▶ **Provided data**:

:::

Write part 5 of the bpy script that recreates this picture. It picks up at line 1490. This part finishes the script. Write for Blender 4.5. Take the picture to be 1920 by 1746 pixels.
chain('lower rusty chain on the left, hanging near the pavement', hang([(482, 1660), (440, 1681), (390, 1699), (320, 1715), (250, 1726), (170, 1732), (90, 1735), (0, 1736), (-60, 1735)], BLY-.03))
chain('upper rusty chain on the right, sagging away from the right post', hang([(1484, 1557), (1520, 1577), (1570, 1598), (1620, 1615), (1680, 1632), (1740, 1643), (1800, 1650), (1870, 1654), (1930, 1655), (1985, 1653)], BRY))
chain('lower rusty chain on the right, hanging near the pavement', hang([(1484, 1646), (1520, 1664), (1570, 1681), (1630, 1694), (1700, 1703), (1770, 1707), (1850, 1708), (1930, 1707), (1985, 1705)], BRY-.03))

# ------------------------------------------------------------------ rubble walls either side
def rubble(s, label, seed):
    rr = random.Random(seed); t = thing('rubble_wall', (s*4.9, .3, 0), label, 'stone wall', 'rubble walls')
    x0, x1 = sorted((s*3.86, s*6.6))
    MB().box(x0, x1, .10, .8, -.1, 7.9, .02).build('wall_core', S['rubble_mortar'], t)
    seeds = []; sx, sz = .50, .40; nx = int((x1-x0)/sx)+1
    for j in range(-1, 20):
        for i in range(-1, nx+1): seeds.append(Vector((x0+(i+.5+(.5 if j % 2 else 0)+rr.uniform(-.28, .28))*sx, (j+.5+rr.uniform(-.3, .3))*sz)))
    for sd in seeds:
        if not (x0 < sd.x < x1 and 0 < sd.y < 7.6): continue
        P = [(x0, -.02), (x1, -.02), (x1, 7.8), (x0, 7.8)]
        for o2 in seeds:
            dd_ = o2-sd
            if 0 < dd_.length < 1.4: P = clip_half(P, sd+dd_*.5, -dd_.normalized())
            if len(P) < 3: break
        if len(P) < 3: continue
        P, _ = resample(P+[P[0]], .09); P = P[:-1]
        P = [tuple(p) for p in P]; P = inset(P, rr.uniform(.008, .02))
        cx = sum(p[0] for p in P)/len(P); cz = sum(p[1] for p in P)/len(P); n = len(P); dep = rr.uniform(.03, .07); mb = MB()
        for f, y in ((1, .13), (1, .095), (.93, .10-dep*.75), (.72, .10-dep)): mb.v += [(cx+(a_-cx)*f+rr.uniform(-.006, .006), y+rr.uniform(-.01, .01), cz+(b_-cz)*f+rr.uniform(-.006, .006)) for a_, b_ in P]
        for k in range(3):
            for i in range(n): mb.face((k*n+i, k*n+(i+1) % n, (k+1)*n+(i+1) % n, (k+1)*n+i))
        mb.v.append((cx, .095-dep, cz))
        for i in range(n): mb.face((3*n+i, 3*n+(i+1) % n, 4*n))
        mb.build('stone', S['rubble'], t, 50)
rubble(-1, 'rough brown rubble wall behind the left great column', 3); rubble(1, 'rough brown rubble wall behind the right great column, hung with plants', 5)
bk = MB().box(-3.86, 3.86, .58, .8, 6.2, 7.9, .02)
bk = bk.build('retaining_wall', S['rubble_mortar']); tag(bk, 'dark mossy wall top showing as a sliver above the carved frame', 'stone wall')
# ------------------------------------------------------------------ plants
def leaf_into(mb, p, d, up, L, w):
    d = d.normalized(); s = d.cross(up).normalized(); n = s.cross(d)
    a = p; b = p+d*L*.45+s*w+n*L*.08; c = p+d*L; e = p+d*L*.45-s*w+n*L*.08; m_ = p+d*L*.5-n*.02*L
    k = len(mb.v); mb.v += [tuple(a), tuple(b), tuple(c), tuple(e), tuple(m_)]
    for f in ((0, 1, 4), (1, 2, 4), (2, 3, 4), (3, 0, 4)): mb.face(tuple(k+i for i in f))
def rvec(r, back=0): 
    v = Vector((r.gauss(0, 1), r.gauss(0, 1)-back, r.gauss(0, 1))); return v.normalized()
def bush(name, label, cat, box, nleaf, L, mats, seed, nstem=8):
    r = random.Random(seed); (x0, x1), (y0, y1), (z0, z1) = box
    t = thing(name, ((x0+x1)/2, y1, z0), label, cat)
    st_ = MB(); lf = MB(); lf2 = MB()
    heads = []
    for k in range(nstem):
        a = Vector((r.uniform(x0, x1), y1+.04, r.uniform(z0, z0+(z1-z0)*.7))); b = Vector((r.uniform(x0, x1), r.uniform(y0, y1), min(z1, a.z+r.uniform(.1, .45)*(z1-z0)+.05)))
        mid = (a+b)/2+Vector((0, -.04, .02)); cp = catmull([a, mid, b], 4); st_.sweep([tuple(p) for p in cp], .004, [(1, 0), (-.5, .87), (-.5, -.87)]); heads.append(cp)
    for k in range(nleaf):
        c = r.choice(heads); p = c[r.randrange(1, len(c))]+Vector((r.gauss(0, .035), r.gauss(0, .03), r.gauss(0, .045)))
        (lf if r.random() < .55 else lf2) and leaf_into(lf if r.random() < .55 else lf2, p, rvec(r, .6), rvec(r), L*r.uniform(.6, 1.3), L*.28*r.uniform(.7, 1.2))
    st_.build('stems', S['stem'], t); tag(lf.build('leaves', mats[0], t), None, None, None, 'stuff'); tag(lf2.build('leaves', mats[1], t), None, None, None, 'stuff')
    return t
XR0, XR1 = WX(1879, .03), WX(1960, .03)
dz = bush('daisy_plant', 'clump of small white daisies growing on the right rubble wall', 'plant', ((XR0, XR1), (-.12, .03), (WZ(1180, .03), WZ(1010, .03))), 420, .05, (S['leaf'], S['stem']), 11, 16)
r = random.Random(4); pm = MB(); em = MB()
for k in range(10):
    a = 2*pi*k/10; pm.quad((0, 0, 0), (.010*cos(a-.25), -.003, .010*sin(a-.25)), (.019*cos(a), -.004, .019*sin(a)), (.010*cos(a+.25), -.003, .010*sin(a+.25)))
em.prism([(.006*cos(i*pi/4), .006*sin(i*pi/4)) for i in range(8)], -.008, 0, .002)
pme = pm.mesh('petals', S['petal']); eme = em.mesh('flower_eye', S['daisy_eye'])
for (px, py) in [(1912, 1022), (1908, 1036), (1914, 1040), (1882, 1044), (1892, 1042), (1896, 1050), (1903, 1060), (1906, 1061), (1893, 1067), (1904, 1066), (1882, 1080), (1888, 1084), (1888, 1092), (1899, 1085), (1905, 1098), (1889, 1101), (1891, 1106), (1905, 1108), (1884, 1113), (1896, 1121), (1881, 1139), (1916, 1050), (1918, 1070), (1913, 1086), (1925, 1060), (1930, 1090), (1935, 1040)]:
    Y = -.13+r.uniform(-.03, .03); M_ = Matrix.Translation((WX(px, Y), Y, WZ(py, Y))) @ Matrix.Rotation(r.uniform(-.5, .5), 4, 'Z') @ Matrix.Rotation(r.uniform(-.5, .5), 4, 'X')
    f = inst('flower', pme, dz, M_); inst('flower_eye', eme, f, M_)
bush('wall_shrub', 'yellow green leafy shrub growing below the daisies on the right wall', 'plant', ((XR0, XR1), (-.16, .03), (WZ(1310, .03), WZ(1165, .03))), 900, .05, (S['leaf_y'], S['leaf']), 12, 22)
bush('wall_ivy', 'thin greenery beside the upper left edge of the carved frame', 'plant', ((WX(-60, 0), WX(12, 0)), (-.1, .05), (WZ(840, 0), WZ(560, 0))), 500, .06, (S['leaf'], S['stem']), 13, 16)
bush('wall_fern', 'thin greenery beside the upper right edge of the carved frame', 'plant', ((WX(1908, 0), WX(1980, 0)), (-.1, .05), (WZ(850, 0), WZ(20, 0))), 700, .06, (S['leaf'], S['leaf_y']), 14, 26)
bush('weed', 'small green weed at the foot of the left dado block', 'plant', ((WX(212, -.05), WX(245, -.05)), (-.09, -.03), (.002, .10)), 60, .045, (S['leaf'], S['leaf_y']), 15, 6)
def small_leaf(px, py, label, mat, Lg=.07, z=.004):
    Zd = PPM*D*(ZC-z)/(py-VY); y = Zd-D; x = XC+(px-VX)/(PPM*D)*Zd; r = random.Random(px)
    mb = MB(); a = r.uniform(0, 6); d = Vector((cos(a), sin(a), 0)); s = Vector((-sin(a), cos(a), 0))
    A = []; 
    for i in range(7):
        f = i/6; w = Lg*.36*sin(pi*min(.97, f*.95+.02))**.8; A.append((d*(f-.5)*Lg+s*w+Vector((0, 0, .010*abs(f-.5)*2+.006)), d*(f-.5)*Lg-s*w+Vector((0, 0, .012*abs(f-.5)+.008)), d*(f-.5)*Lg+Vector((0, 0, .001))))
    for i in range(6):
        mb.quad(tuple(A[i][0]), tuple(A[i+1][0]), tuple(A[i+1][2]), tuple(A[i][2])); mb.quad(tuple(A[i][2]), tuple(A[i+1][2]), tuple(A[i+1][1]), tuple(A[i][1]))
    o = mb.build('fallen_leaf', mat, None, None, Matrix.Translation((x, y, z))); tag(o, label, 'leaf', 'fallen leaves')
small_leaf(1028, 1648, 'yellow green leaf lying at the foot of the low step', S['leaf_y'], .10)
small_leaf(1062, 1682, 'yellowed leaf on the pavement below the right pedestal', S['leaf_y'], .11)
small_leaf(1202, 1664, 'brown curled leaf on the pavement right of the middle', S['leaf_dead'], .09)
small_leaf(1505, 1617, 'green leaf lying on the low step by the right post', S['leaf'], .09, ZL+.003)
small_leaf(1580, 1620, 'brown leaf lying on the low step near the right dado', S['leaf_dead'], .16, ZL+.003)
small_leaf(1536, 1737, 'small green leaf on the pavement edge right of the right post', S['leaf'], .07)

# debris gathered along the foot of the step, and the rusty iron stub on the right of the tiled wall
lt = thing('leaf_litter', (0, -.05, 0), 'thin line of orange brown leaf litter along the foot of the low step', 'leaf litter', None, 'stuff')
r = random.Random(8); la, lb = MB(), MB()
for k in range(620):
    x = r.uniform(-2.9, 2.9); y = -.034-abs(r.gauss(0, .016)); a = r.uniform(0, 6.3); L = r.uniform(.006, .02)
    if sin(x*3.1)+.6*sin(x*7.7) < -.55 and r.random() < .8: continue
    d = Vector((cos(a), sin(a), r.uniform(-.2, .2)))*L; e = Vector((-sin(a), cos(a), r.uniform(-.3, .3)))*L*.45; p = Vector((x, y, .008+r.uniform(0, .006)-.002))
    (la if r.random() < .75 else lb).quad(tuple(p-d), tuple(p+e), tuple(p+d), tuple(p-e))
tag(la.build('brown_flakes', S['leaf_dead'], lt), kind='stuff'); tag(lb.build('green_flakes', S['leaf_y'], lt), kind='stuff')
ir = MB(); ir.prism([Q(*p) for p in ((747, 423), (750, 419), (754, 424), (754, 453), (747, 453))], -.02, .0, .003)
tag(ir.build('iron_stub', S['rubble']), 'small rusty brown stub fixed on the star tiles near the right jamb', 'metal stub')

:::

▶ **To be done**: Quote exactly the opening line of the material above and every line after it, up to and including the line that contains "chain('lower rusty chain on the right, hanging".

▶ **Result of the exercise**:
Write part 5 of the bpy script that recreates this picture. It picks up at line 1490. This part finishes the script. Write for Blender 4.5. Take the picture to be 1920 by 1746 pixels.
chain('lower rusty chain on the left, hanging near the pavement', hang([(482, 1660), (440, 1681), (390, 1699), (320, 1715), (250, 1726), (170, 1732), (90, 1735), (0, 1736), (-60, 1735)], BLY-.03))
chain('upper rusty chain on the right, sagging away from the right post', hang([(1484, 1557), (1520, 1577), (1570, 1598), (1620, 1615), (1680, 1632), (1740, 1643), (1800, 1650), (1870, 1654), (1930, 1655), (1985, 1653)], BRY))
chain('lower rusty chain on the right, hanging near the pavement', hang([(1484, 1646), (1520, 1664), (1570, 1681), (1630, 1694), (1700, 1703), (1770, 1707), (1850, 1708), (1930, 1707), (1985, 1705)], BRY-.03))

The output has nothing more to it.